#StuckAtDOT: The Case of the Missing Crosswalk

A block in Astoria with a playground and a school lacks crucial pedestrian infrastructure. Why?

The northwest entrance to the Astoria Heights Playground (center) lacks crosswalks or a stop sign. Photo: John Surico
The northwest entrance to the Astoria Heights Playground (center) lacks crosswalks or a stop sign. Photo: John Surico

This is another installment of #StuckAtDOT, a campaign by Streetsblog’s parent company, Open Plans. The goal is to get the city agency to make improvements quickly and without unnecessary impediments.

Case study: Crosswalk requested.

Location: 30th Road between 45th and 46th Street, in Astoria, Queens. This is a residential block, adjacent to the recently renovated Astoria Heights Playground and The Horace Greeley Middle School (I.S. 10). Currently, the streets lack a stop sign or crosswalks at all corners. Instead, where parents and kids need to cross, curb-cuts are often blocked by cars, creating accessibility issues and a dangerous line of sight.

Mitigating circumstance: None.

The key detail: The city is chock full of missing crosswalks; believe me, I request them all the time. When I requested the specific intersections above, the Department of Transportation responded that a traffic study was already underway. That’s where interventions fall into the trap of MUTCD, or the Manual on Uniform Traffic Control Devices, a series of U.S. DOT guidelines for street markings and traffic signals that critics argue is way too car-centric. (Advocates are hoping to change that because the first update to the manual since 2009 is underway.)

As a result, I received this response from the DOT: “This study will take into consideration several factors when determining whether existing conditions meet nationally recognized traffic safety engineering standards for traffic controls, including pedestrian and traffic volumes, crash data, roadway geometry, vehicle speeds and signal spacing.” Only one mentions actual humans. If there’s anything I learned in transport planning school, it’s that the field — up until very recently — cared about one thing: optimal vehicular traffic flow. Crosswalks be damned.

Stakeholder: None. (Or, I should say, everyone in the neighborhood.)

Initial steps: Given the commencement of a traffic study, it’s clear that I’m not the only person who has noticed the error and submitted a complaint.

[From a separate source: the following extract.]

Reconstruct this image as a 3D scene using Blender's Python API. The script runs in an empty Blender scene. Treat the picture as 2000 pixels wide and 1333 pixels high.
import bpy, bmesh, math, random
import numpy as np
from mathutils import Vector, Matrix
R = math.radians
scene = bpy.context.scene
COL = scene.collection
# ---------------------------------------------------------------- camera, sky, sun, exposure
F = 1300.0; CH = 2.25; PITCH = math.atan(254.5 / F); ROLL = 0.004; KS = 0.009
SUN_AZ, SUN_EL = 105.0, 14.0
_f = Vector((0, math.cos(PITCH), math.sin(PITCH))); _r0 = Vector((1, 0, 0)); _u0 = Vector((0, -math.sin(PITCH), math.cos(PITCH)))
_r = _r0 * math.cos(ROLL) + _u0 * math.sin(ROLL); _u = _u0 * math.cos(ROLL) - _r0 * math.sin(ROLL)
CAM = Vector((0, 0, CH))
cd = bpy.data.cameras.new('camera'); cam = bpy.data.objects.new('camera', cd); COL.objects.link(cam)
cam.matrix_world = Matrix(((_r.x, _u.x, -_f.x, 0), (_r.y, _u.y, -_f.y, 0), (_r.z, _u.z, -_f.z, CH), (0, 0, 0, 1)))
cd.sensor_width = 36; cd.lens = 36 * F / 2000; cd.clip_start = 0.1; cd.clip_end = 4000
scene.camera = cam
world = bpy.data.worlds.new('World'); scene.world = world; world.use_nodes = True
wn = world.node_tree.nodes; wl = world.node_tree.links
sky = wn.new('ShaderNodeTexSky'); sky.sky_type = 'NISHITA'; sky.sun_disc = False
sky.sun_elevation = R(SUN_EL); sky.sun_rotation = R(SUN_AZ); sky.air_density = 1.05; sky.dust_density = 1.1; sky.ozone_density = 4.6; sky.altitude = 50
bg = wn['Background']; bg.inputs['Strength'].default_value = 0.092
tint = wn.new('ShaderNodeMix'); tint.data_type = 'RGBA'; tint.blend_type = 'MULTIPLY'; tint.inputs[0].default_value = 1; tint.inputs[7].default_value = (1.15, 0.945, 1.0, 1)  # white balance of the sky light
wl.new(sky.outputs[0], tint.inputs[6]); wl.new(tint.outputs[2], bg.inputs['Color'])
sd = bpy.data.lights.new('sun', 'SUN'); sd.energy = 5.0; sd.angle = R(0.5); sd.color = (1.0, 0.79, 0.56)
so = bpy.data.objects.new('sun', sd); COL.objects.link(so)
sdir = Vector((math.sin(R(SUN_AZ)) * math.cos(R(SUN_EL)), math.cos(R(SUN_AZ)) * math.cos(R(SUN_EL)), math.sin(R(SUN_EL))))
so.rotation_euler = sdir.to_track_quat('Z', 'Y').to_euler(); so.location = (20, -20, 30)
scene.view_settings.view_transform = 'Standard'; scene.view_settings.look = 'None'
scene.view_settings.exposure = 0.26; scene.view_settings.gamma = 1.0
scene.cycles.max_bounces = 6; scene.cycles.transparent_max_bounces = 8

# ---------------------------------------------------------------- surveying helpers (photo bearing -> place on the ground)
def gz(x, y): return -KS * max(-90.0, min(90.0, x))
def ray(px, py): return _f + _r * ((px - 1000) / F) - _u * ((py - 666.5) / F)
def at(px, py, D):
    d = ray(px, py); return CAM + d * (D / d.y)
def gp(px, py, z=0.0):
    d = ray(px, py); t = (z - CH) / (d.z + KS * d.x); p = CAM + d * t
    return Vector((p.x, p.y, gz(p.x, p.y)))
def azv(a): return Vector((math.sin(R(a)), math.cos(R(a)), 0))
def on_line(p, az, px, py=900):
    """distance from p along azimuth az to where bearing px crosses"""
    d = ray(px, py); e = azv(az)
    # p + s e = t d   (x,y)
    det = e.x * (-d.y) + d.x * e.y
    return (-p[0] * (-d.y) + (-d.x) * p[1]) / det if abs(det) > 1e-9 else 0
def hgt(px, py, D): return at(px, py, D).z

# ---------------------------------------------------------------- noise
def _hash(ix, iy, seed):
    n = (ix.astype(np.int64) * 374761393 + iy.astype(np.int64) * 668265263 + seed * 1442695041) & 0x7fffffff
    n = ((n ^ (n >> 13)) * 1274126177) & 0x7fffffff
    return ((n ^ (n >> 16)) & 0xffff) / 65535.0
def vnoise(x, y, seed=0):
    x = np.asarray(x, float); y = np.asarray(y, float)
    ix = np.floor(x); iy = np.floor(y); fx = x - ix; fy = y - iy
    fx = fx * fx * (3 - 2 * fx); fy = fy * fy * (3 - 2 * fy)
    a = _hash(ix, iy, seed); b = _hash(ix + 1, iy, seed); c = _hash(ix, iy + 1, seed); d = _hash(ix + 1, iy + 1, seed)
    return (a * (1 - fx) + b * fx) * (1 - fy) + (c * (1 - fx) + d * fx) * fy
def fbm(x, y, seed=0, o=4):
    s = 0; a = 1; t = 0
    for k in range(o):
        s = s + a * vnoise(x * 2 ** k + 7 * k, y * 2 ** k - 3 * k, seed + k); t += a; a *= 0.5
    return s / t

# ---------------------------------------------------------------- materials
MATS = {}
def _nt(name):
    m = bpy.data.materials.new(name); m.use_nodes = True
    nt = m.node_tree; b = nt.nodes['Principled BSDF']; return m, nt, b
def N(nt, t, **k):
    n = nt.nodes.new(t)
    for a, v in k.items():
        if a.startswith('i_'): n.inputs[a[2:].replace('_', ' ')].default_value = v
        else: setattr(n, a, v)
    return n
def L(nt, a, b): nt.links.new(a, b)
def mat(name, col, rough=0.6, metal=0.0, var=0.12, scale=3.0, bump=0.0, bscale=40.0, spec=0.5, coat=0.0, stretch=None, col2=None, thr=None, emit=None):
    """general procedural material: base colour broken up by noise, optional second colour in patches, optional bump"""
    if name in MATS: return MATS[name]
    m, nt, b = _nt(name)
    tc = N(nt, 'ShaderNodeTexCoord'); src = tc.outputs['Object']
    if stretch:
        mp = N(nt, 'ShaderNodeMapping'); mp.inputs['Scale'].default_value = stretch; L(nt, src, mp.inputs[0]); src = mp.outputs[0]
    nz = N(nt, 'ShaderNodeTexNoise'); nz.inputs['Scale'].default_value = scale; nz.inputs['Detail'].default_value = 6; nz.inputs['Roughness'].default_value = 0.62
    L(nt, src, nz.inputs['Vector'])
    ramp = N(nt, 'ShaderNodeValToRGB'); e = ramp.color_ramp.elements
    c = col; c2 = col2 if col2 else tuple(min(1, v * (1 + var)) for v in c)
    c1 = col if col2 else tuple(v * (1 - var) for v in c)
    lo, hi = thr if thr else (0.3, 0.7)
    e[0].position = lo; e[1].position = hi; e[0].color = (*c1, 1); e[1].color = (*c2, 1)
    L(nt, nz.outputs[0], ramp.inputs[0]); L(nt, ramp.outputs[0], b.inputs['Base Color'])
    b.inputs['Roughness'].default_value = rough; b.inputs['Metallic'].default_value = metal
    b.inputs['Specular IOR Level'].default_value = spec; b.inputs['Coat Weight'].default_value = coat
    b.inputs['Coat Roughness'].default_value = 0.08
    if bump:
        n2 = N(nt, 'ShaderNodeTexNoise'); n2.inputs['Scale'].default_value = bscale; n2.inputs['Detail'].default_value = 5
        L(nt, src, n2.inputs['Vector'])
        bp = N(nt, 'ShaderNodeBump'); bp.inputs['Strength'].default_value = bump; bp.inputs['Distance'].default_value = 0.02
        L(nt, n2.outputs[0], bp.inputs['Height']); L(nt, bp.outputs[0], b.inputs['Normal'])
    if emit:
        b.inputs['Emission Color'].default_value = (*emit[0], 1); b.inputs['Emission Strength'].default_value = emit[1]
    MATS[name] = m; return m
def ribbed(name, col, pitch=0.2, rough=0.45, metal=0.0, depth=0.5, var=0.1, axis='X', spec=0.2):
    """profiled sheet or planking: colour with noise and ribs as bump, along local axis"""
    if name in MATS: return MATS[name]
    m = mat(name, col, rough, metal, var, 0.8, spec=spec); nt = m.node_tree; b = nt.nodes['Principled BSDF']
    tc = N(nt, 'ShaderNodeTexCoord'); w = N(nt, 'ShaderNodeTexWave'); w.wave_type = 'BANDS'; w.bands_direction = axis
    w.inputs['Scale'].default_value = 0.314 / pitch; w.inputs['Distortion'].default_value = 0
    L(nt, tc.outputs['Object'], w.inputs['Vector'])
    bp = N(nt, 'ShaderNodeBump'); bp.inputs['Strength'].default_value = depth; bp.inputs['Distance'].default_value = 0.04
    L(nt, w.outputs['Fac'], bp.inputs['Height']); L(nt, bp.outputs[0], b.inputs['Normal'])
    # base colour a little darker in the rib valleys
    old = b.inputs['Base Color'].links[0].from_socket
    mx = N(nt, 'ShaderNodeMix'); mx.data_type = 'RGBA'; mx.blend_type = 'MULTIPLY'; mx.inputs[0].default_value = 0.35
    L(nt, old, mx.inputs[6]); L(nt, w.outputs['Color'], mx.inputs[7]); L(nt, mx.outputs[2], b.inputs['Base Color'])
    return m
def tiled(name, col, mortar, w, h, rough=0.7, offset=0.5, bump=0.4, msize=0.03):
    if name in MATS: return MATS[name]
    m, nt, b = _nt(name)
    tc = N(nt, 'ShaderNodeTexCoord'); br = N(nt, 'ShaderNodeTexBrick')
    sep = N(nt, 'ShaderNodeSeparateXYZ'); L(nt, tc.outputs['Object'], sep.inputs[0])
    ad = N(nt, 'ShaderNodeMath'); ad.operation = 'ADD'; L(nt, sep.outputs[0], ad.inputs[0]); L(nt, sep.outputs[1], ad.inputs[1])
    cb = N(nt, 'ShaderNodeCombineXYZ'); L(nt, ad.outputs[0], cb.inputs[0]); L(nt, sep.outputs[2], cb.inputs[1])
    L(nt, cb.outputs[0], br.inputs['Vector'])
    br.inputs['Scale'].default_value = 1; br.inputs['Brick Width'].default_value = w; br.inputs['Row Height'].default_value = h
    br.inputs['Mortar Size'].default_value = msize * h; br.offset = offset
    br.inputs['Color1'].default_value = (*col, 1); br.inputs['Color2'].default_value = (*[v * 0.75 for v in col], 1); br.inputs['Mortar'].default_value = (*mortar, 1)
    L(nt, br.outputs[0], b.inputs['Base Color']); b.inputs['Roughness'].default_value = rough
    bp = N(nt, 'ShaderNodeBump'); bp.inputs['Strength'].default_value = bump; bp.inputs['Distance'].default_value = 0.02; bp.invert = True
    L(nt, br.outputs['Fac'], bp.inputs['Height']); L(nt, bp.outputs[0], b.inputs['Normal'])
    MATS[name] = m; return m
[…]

The park itself was renovated by the de Blasio administration and re-opened to the public in 2018. Its northeast corner, which lacks a crosswalk, recently received an on-street Citi Bike dock. Cars usually park right next to it.

Stuck at DOT? Yes. Unless MUTCD changes, the DOT abides. (According to the agency’s case status tracker, the traffic study is “pending” with no further update.)

Best practices: The DOT does have what it calls “Enhanced Crossings,” which are designated for areas exactly like this: “low-traffic areas near schools, parks, and libraries.” The agency has pedestrian signage, traffic medians, and daylighting measures. However, the shorter length of this street in question may disqualify it in the eyes of the agency. (In general, there are only a handful of these crossings in western Queens.)

But what I think of often are the United Kingdom’s “zebra crossings,” which are crosswalks, usually raised, with blinking lights where cars legally have to stop. (Abbey Road is probably the most famous one, which gave The Beatles ample time to walk across it.) They’re often sited near schools, commercial streets, green spaces, and the like. More recently, councils have gotten creative, using 3D shapes to make them stand out more to drivers.

A curb cut to nowhere outside of the northeast park entrance (seen right) lets cars park next to the Citi Bike dock. Also, there is no stop sign on the street behind me. Photo: John Surico
A curb cut to nowhere outside of the northeast park entrance (seen right) lets cars park next to the Citi Bike dock. Also, there is no stop sign on the street behind me. Photo: John Surico

Mandating zebra crossings near all parks and schools would be a big change for American traffic engineering, but all I’m asking for is a crosswalk. (And maybe a stop sign?)